Written request - Can you give all the records again without altering a single character?

Scenes as source code:
>> BEGIN

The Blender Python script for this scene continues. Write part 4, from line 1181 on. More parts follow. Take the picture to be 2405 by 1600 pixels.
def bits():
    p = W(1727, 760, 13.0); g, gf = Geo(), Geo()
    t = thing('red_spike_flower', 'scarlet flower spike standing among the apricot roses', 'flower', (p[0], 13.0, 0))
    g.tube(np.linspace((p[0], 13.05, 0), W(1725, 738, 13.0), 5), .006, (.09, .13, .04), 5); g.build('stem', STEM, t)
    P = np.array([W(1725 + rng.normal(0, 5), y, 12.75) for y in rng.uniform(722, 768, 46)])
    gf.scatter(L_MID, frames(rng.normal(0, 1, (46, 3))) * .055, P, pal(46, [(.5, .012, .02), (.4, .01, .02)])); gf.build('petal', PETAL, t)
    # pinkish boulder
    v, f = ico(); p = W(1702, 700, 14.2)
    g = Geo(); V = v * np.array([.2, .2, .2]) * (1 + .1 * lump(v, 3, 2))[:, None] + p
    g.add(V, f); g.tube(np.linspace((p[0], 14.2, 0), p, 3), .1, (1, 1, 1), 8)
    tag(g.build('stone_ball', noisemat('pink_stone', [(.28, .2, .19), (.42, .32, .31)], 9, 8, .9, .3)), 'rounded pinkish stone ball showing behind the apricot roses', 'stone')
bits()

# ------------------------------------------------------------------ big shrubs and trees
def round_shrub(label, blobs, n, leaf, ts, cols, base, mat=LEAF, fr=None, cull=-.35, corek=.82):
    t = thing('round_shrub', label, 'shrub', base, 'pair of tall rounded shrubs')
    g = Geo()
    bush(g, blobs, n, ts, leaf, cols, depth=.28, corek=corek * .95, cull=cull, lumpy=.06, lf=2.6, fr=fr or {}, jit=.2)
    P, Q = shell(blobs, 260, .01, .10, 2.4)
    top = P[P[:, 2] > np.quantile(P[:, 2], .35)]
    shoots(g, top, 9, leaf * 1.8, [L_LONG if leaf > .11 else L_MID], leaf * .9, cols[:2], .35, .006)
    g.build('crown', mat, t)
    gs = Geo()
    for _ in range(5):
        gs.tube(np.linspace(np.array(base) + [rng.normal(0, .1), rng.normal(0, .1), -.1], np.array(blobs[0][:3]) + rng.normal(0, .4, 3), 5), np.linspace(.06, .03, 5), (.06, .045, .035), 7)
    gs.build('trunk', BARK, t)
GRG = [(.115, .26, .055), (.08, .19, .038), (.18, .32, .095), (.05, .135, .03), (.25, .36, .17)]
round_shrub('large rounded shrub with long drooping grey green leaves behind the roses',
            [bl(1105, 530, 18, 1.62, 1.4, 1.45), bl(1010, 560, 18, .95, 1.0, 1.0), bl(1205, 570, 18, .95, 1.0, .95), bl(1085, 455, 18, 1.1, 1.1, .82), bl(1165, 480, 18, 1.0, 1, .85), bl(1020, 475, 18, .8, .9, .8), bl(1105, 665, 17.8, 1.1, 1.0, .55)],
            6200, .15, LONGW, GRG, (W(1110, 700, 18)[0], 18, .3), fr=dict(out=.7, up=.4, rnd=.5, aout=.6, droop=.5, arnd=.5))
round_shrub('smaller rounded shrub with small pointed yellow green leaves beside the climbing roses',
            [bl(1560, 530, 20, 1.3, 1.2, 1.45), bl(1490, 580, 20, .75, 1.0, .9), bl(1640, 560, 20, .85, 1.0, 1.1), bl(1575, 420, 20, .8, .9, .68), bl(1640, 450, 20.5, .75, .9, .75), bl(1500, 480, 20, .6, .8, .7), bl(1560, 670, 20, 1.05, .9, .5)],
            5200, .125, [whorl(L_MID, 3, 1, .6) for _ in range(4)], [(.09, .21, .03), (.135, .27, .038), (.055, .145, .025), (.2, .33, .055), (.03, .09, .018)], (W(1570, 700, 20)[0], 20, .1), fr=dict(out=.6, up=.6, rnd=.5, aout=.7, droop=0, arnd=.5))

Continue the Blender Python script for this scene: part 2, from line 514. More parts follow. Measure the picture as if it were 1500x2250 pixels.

>> END

Result of this exercise -
The Blender Python script for this scene continues. Write part 4, from line 1181 on. More parts follow. Take the picture to be 2405 by 1600 pixels.
def bits():
    p = W(1727, 760, 13.0); g, gf = Geo(), Geo()
    t = thing('red_spike_flower', 'scarlet flower spike standing among the apricot roses', 'flower', (p[0], 13.0, 0))
    g.tube(np.linspace((p[0], 13.05, 0), W(1725, 738, 13.0), 5), .006, (.09, .13, .04), 5); g.build('stem', STEM, t)
    P = np.array([W(1725 + rng.normal(0, 5), y, 12.75) for y in rng.uniform(722, 768, 46)])
    gf.scatter(L_MID, frames(rng.normal(0, 1, (46, 3))) * .055, P, pal(46, [(.5, .012, .02), (.4, .01, .02)])); gf.build('petal', PETAL, t)
    # pinkish boulder
    v, f = ico(); p = W(1702, 700, 14.2)
    g = Geo(); V = v * np.array([.2, .2, .2]) * (1 + .1 * lump(v, 3, 2))[:, None] + p
    g.add(V, f); g.tube(np.linspace((p[0], 14.2, 0), p, 3), .1, (1, 1, 1), 8)
    tag(g.build('stone_ball', noisemat('pink_stone', [(.28, .2, .19), (.42, .32, .31)], 9, 8, .9, .3)), 'rounded pinkish stone ball showing behind the apricot roses', 'stone')
bits()

# ------------------------------------------------------------------ big shrubs and trees
def round_shrub(label, blobs, n, leaf, ts, cols, base, mat=LEAF, fr=None, cull=-.35, corek=.82):
    t = thing('round_shrub', label, 'shrub', base, 'pair of tall rounded shrubs')
    g = Geo()
    bush(g, blobs, n, ts, leaf, cols, depth=.28, corek=corek * .95, cull=cull, lumpy=.06, lf=2.6, fr=fr or {}, jit=.2)
    P, Q = shell(blobs, 260, .01, .10, 2.4)
    top = P[P[:, 2] > np.quantile(P[:, 2], .35)]
    shoots(g, top, 9, leaf * 1.8, [L_LONG if leaf > .11 else L_MID], leaf * .9, cols[:2], .35, .006)
    g.build('crown', mat, t)
    gs = Geo()
    for _ in range(5):
        gs.tube(np.linspace(np.array(base) + [rng.normal(0, .1), rng.normal(0, .1), -.1], np.array(blobs[0][:3]) + rng.normal(0, .4, 3), 5), np.linspace(.06, .03, 5), (.06, .045, .035), 7)
    gs.build('trunk', BARK, t)
GRG = [(.115, .26, .055), (.08, .19, .038), (.18, .32, .095), (.05, .135, .03), (.25, .36, .17)]
round_shrub('large rounded shrub with long drooping grey green leaves behind the roses',
            [bl(1105, 530, 18, 1.62, 1.4, 1.45), bl(1010, 560, 18, .95, 1.0, 1.0), bl(1205, 570, 18, .95, 1.0, .95), bl(1085, 455, 18, 1.1, 1.1, .82), bl(1165, 480, 18, 1.0, 1, .85), bl(1020, 475, 18, .8, .9, .8), bl(1105, 665, 17.8, 1.1, 1.0, .55)],
            6200, .15, LONGW, GRG, (W(1110, 700, 18)[0], 18, .3), fr=dict(out=.7, up=.4, rnd=.5, aout=.6, droop=.5, arnd=.5))
round_shrub('smaller rounded shrub with small pointed yellow green leaves beside the climbing roses',
            [bl(1560, 530, 20, 1.3, 1.2, 1.45), bl(1490, 580, 20, .75, 1.0, .9), bl(1640, 560, 20, .85, 1.0, 1.1), bl(1575, 420, 20, .8, .9, .68), bl(1640, 450, 20.5, .75, .9, .75), bl(1500, 480, 20, .6, .8, .7), bl(1560, 670, 20, 1.05, .9, .5)],
            5200, .125, [whorl(L_MID, 3, 1, .6) for _ in range(4)], [(.09, .21, .03), (.135, .27, .038), (.055, .145, .025), (.2, .33, .055), (.03, .09, .018)], (W(1570, 700, 20)[0], 20, .1), fr=dict(out=.6, up=.6, rnd=.5, aout=.7, droop=0, arnd=.5))

Continue the Blender Python script for this scene: part 2, from line 514. More parts follow. Measure the picture as if it were 1500x2250 pixels.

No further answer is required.